**What the task asks:** The line containing "from mathutils.geometry import" marks the end: extract everything from the first line of the data through that line, exactly, with no pictures.

※

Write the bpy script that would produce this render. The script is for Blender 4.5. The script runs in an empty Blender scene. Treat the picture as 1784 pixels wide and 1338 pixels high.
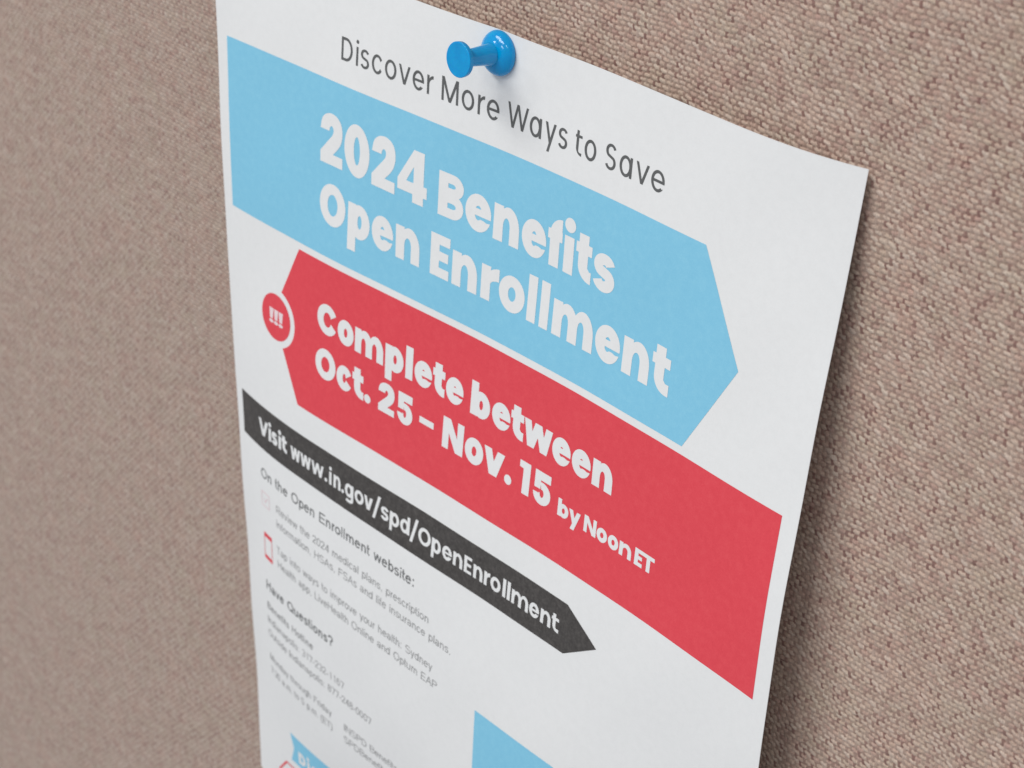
import bpy, math, random
import numpy as np
from mathutils import Vector, Matrix
from mathutils.geometry import delaunay_2d_cdt

random.seed(7); rng = np.random.default_rng(7)
scn = bpy.context.scene
COL = scn.collection
IN = 0.0254
PI = math.pi

# ------------------------------------------------------------------ camera
Rv = np.array([0.42335592, 0.81592494, 0.24439906])
Tv = np.array([-0.33522871, -0.09432264, 21.32895443])
FPX = 3767.95
th = np.linalg.norm(Rv); k = Rv / th
K = np.array([[0, -k[2], k[1]], [k[2], 0, -k[0]], [-k[1], k[0], 0]])
R = np.eye(3) + math.sin(th) * K + (1 - math.cos(th)) * K @ K
M = np.array([[1, 0, 0], [0, 0, 1], [0, -1, 0]], float)       # page axes -> world axes
pos = M @ (-R.T @ Tv) * IN
right, up, back = M @ R[0], -(M @ R[1]), -(M @ R[2])
cam = bpy.data.cameras.new('camera'); camo = bpy.data.objects.new('camera', cam); COL.objects.link(camo)
camo.matrix_world = Matrix(((right[0], up[0], back[0], pos[0]), (right[1], up[1], back[1], pos[1]),
                            (right[2], up[2], back[2], pos[2]), (0, 0, 0, 1)))
cam.sensor_fit = 'HORIZONTAL'; cam.sensor_width = 36.0
cam.lens = FPX / 1784 * 36.0
cam.clip_start = 0.02; cam.clip_end = 60
cam.dof.use_dof = True
cam.dof.focus_distance = 19.3 * IN
cam.dof.aperture_fstop = 31.0
cam.dof.aperture_blades = 0
scn.camera = camo

# ------------------------------------------------------------------ light and exposure
world = bpy.data.worlds.new('World'); scn.world = world; world.use_nodes = True
bg = world.node_tree.nodes['Background']
bg.inputs[0].default_value = (0.93, 0.95, 1.0, 1); bg.inputs[1].default_value = 0.44
scn.view_settings.view_transform = 'Standard'; scn.view_settings.look = 'None'
scn.view_settings.exposure = -0.11; scn.view_settings.gamma = 1.0


def area(name, loc, target, sx, sy, power, color=(1, 0.975, 0.94)):
    l = bpy.data.lights.new(name, 'AREA'); l.shape = 'RECTANGLE'; l.size = sx; l.size_y = sy
    l.energy = power; l.color = color
    o = bpy.data.objects.new(name, l); COL.objects.link(o); o.location = loc
    d = Vector(target) - Vector(loc)
    o.rotation_euler = d.to_track_quat('-Z', 'Y').to_euler()
    return o


# ceiling panels of the office, about 1.3 m above the pin board's centre
for (x, y, p, sx, sy) in ((-0.75, -1.05, 17.5, 1.0, 0.45), (-0.1, -1.4, 18.5, 0.9, 0.45), (1.1, -1.3, 7.5, 0.6, 0.3), (-1.9, -2.6, 18.0, 0.6, 0.3), (0.4, -3.0, 16.0, 0.6, 0.3)):
    area('ceiling_panel', (x, y, 1.45), (x, y, 0), sx, sy, p)

scn.cycles.max_bounces = 6


# ------------------------------------------------------------------ the sheet's shape
CO = np.array([-0.07590672, -0.03098801, -0.00833979, 0.11383915, -0.06641912, -0.03016983, -0.00029781, -0.02603838,
               -0.09791127, -0.05238085, 0.0075409, 0.00976925, 0.01869686, 0.02100693, -0.02969306, -0.00420784,
               -0.02053752, 0.00544752, -0.00277266, 0.00133647, 0.02933257])
IJ = [(i, j) for i in range(6) for j in range(5) if 2 <= i + j <= 6]


def wall_h(u, v):
    return -0.515 + 0.028 * u + 0.005 * v


def sheet_h(u, v):
    """how far the curled sheet stands from the page plane, in inches"""
    x = (u - 4.25) / 4.25; y = (v - 4.5) / 5
    T = [1 + 0 * x, x, 2 * x * x - 1, 4 * x**3 - 3 * x, 8 * x**4 - 8 * x * x + 1, 16 * x**5 - 20 * x**3 + 5 * x]
    U = [1 + 0 * y, y, 2 * y * y - 1, 4 * y**3 - 3 * y, 8 * y**4 - 8 * y * y + 1]
    z = sum(c * T[i] * U[j] for c, (i, j) in zip(CO, IJ))
    z = z + 0.0035 * (np.sin(1.9 * u + 1.1 * v + .7 * np.sin(1.3 * v)) + np.sin(3.1 * v - 1.4 * u + 1.2 * np.sin(u)) + .6 * np.sin(4.3 * u + 3.9 * v))
    r2 = (u - 4.25)**2 + (v - 0.212)**2                         # the pin pulls the sheet in a little
    z = z - 0.014 * np.exp(-r2 / 0.09) - 0.010 * np.exp(-((u - 4.25) / 0.22)**2) * np.exp(-np.abs(v - 0.2) / 0.55)
    w = wall_h(u, v) + 0.024
    d = z - w; s = 0.002
    return w + 0.5 * (d + np.sqrt(d * d + s * s))              # never behind the board


def page(u, v, lift=0.0):
    u = np.asarray(u, float); v = np.asarray(v, float)
    z = sheet_h(u, v) + lift
    return np.stack([(u - 4.25) * IN, -z * IN, -(v - 3.5) * IN], -1)


def wallp(u, v, lift=0.0):
    z = wall_h(u, v) + lift
    return np.stack([(u - 4.25) * IN, -z * IN, -(v - 3.5) * IN], -1)


# ------------------------------------------------------------------ materials
def new_mat(name):
    m = bpy.data.materials.new(name); m.use_nodes = True
    nt = m.node_tree; b = nt.nodes['Principled BSDF']
    return m, nt, b


def node(nt, t, **kw):
    n = nt.nodes.new(t)
    for a, b in kw.items():
        setattr(n, a, b)
    return n


def math_node(nt, op, a, b=None, c=None):
    n = nt.nodes.new('ShaderNodeMath'); n.operation = op
    for i, s in enumerate((a, b, c)):
        if s is None:
            continue
        if isinstance(s, (int, float)):
            n.inputs[i].default_value = s
        else:
            nt.links.new(s, n.inputs[i])
    return n.outputs[0]


def mix(nt, f, a, b, mode='MIX'):
    n = nt.nodes.new('ShaderNodeMix'); n.data_type = 'RGBA'; n.blend_type = mode
    for s, i in ((f, 0), (a, 6), (b, 7)):
        if isinstance(s, (int, float)):
            n.inputs[i].default_value = s
        elif isinstance(s, tuple):
            n.inputs[i].default_value = (*s, 1)
        else:
            nt.links.new(s, n.inputs[i])
    return n.outputs[2]


def noise(nt, scale, detail=2.0, rough=0.5, vec=None, dist=0.0):
    n = nt.nodes.new('ShaderNodeTexNoise'); n.inputs['Scale'].default_value = scale
    n.inputs['Detail'].default_value = detail; n.inputs['Roughness'].default_value = rough
    n.inputs['Distortion'].default_value = dist
    if vec is not None:
        nt.links.new(vec, n.inputs['Vector'])
    return n


def ramp(nt, fac, stops):
    n = nt.nodes.new('ShaderNodeValToRGB'); e = n.color_ramp.elements
    e[0].position, e[0].color = stops[0][0], (*stops[0][1], 1)
    e[1].position, e[1].color = stops[-1][0], (*stops[-1][1], 1)
    for p, c in stops[1:-1]:
        x = e.new(p); x.color = (*c, 1)
    nt.links.new(fac, n.inputs[0])
    return n.outputs[0]


def print_mat(name, base, light, dark, grain=2600, rough=0.62, amount=1.0, blotch=520):
    """paper or toner: a base colour with the fine mottle of laser print"""
    m, nt, b = new_mat(name)
    tc = nt.nodes.new('ShaderNodeTexCoord')
    g = noise(nt, grain, 3, 0.65, tc.outputs['Object'])
    bl = noise(nt, blotch, 4, 0.6, tc.outputs['Object'])
    a = ramp(nt, g.outputs[0], [(0.30, dark), (0.5, base), (0.72, light)])
    c = ramp(nt, bl.outputs[0], [(0.32, dark), (0.5, base), (0.68, light)])
    col = mix(nt, 0.45, a, c)
    col = mix(nt, amount * 0.75, base, col)
    nt.links.new(col, b.inputs['Base Color'])
    b.inputs['Roughness'].default_value = rough
    b.inputs['Specular IOR Level'].default_value = 0.28
    bp = nt.nodes.new('ShaderNodeBump'); bp.inputs['Strength'].default_value = 0.12; bp.inputs['Distance'].default_value = 0.0001
    fib = noise(nt, 1900, 4, 0.7, tc.outputs['Object'])
    nt.links.new(fib.outputs[0], bp.inputs['Height']); nt.links.new(bp.outputs[0], b.inputs['Normal'])
    return m


M_PAPER = print_mat('paper_white', (0.80, 0.815, 0.825), (0.83, 0.845, 0.855), (0.765, 0.78, 0.79), rough=0.7)
M_BLUE = print_mat('toner_light_blue', (0.235, 0.585, 0.80), (0.28, 0.635, 0.83), (0.21, 0.55, 0.77))
M_RED = print_mat('toner_red', (0.755, 0.068, 0.092), (0.79, 0.095, 0.115), (0.70, 0.056, 0.078))
M_BLACK = print_mat('toner_charcoal', (0.066, 0.062, 0.060), (0.125, 0.115, 0.11), (0.036, 0.031, 0.030), grain=1500)
M_GREY = print_mat('toner_grey_text', (0.115, 0.120, 0.122), (0.16, 0.165, 0.17), (0.085, 0.088, 0.09))
M_GREY2 = print_mat('toner_small_text', (0.31, 0.315, 0.32), (0.36, 0.365, 0.37), (0.26, 0.265, 0.27))
M_GREY3 = print_mat('toner_heading_text', (0.175, 0.18, 0.185), (0.22, 0.225, 0.23), (0.14, 0.145, 0.15))
M_PINK = print_mat('toner_pink_line', (0.78, 0.62, 0.65), (0.8, 0.68, 0.70), (0.76, 0.56, 0.60))
M_ROSE = print_mat('toner_rose', (0.83, 0.70, 0.73), (0.86, 0.76, 0.78), (0.8, 0.62, 0.66))


def pin_mat():
    m, nt, b = new_mat('blue_plastic')
    tc = nt.nodes.new('ShaderNodeTexCoord')
    n = noise(nt, 420, 3, 0.5, tc.outputs['Object'])
    c = ramp(nt, n.outputs[0], [(0.3, (0.0, 0.285, 0.640)), (0.7, (0.0, 0.335, 0.700))])
    nt.links.new(c, b.inputs['Base Color'])
    b.inputs['Roughness'].default_value = 0.13; b.inputs['Specular IOR Level'].default_value = 0.42
    b.inputs['Subsurface Weight'].default_value = 0.35
    b.inputs['Subsurface Radius'].default_value = (0.1, 0.5, 1.0)
    b.inputs['Subsurface Scale'].default_value = 0.0012
    bp = nt.nodes.new('ShaderNodeBump'); bp.inputs['Strength'].default_value = 0.25; bp.inputs['Distance'].default_value = 0.0002
    n2 = noise(nt, 700, 2, 0.5, tc.outputs['Object'])
    nt.links.new(n2.outputs[0], bp.inputs['Height']); nt.links.new(bp.outputs[0], b.inputs['Normal'])
    return m


M_PIN = pin_mat()
M_STEEL, _nt, _b = new_mat('steel'); _b.inputs['Metallic'].default_value = 1; _b.inputs['Base Color'].default_value = (.6, .6, .62, 1); _b.inputs['Roughness'].default_value = .25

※

**The reply:**
Write the bpy script that would produce this render. The script is for Blender 4.5. The script runs in an empty Blender scene. Treat the picture as 1784 pixels wide and 1338 pixels high.
import bpy, math, random
import numpy as np
from mathutils import Vector, Matrix
from mathutils.geometry import delaunay_2d_cdt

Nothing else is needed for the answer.